Stored dataset items:
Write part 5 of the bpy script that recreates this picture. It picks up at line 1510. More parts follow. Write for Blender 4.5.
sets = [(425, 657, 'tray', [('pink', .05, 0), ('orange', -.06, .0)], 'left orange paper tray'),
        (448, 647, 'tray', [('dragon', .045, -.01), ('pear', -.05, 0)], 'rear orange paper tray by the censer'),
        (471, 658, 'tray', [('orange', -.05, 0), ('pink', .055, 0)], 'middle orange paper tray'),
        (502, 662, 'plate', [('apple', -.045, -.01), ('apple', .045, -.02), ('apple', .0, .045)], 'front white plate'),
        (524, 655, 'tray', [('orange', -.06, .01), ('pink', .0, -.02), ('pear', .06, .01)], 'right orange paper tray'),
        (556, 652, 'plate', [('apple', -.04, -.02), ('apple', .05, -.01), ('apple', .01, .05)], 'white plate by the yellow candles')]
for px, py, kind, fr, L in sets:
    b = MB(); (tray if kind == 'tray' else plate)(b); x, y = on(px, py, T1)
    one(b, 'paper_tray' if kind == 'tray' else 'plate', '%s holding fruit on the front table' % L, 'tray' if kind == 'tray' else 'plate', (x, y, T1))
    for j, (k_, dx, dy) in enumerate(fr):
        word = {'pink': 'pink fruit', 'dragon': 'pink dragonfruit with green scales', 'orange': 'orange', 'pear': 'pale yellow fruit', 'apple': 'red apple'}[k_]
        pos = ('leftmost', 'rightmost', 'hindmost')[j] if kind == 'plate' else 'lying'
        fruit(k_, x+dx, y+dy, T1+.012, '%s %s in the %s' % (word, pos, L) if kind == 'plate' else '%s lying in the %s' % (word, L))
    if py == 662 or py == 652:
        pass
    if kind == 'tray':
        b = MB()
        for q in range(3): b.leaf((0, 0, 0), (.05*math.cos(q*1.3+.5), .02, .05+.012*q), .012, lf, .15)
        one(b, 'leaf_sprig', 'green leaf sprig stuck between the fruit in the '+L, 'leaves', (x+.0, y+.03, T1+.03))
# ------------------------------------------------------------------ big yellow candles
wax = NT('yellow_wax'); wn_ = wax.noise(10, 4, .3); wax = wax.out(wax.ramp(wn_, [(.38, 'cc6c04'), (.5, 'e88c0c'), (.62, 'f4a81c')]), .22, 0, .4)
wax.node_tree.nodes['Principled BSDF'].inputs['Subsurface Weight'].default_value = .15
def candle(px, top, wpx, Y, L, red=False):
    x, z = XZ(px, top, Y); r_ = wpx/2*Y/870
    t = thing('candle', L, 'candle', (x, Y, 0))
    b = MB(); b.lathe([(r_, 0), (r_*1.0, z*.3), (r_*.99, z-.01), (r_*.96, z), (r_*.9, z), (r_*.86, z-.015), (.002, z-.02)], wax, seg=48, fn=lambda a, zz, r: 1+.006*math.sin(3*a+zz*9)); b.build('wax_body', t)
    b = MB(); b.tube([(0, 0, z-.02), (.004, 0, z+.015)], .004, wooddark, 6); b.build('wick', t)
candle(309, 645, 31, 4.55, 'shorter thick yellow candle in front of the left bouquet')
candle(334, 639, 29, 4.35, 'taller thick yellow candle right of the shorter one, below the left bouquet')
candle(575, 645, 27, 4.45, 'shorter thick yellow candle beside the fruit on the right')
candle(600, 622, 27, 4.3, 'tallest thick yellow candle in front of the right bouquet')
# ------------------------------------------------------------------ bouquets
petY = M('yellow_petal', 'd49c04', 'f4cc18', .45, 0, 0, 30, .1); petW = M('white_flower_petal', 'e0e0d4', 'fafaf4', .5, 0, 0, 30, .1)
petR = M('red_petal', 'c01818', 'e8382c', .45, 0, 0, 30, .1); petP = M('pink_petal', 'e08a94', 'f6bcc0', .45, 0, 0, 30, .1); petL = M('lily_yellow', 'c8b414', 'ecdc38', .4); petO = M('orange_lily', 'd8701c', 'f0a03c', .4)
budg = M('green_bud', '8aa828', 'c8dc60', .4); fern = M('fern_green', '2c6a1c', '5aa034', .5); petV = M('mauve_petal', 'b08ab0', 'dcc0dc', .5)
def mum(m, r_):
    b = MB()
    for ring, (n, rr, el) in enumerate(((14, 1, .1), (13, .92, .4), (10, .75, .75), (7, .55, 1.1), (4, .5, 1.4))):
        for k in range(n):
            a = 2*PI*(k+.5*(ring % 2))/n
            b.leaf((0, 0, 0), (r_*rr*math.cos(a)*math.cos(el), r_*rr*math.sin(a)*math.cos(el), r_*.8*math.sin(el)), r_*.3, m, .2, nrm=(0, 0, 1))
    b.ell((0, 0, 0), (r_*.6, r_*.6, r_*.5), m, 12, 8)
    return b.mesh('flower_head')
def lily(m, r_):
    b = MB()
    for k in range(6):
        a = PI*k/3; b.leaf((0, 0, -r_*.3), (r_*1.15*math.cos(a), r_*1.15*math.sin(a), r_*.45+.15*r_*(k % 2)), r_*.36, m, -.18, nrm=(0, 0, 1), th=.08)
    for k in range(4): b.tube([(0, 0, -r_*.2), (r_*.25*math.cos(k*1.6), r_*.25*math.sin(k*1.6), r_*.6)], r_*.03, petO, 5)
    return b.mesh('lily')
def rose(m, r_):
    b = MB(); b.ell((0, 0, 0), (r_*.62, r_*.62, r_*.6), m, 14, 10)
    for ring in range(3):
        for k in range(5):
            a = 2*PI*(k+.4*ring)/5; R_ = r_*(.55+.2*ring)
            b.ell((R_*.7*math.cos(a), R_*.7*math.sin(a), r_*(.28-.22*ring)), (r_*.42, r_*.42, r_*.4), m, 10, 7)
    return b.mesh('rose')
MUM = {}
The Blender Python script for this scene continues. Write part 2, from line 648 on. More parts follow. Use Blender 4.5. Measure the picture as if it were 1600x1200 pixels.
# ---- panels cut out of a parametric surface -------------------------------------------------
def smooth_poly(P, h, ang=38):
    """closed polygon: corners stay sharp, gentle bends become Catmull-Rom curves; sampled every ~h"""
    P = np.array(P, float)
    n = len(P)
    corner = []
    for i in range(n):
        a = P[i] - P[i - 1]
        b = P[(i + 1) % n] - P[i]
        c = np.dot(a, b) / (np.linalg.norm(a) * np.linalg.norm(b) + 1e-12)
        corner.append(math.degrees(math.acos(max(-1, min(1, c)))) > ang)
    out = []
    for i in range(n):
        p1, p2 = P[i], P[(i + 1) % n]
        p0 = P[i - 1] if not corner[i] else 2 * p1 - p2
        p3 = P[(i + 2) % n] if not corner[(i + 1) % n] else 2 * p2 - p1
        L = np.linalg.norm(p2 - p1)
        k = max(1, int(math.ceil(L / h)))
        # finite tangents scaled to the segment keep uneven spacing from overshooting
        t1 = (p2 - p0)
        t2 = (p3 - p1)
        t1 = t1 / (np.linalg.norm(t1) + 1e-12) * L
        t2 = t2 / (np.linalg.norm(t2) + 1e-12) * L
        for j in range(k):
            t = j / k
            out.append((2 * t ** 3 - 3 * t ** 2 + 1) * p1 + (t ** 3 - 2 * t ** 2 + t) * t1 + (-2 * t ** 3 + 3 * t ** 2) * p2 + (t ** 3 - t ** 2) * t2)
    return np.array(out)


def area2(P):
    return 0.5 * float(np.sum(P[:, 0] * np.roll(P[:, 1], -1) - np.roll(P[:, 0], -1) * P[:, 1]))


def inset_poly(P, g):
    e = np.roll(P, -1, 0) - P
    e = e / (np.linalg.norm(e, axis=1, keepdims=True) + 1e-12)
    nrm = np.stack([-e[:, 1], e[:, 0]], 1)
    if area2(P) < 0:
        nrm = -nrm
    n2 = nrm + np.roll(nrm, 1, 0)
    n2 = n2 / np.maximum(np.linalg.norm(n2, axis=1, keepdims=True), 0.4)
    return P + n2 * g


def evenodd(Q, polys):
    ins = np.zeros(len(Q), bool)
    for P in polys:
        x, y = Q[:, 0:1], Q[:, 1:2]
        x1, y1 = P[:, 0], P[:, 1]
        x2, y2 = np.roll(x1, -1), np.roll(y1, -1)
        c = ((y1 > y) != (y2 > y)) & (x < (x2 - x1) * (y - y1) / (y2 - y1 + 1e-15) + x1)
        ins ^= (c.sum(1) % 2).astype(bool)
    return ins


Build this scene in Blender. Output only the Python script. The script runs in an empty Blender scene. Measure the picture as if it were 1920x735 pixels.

» Your task
Out of the data above, set down the lines from the one with "The Blender Python" to the one with "return 0.5 *", both included, exactly as written and with no additions.

» Full output
The Blender Python script for this scene continues. Write part 2, from line 648 on. More parts follow. Use Blender 4.5. Measure the picture as if it were 1600x1200 pixels.
# ---- panels cut out of a parametric surface -------------------------------------------------
def smooth_poly(P, h, ang=38):
    """closed polygon: corners stay sharp, gentle bends become Catmull-Rom curves; sampled every ~h"""
    P = np.array(P, float)
    n = len(P)
    corner = []
    for i in range(n):
        a = P[i] - P[i - 1]
        b = P[(i + 1) % n] - P[i]
        c = np.dot(a, b) / (np.linalg.norm(a) * np.linalg.norm(b) + 1e-12)
        corner.append(math.degrees(math.acos(max(-1, min(1, c)))) > ang)
    out = []
    for i in range(n):
        p1, p2 = P[i], P[(i + 1) % n]
        p0 = P[i - 1] if not corner[i] else 2 * p1 - p2
        p3 = P[(i + 2) % n] if not corner[(i + 1) % n] else 2 * p2 - p1
        L = np.linalg.norm(p2 - p1)
        k = max(1, int(math.ceil(L / h)))
        # finite tangents scaled to the segment keep uneven spacing from overshooting
        t1 = (p2 - p0)
        t2 = (p3 - p1)
        t1 = t1 / (np.linalg.norm(t1) + 1e-12) * L
        t2 = t2 / (np.linalg.norm(t2) + 1e-12) * L
        for j in range(k):
            t = j / k
            out.append((2 * t ** 3 - 3 * t ** 2 + 1) * p1 + (t ** 3 - 2 * t ** 2 + t) * t1 + (-2 * t ** 3 + 3 * t ** 2) * p2 + (t ** 3 - t ** 2) * t2)
    return np.array(out)


def area2(P):
    return 0.5 * float(np.sum(P[:, 0] * np.roll(P[:, 1], -1) - np.roll(P[:, 0], -1) * P[:, 1]))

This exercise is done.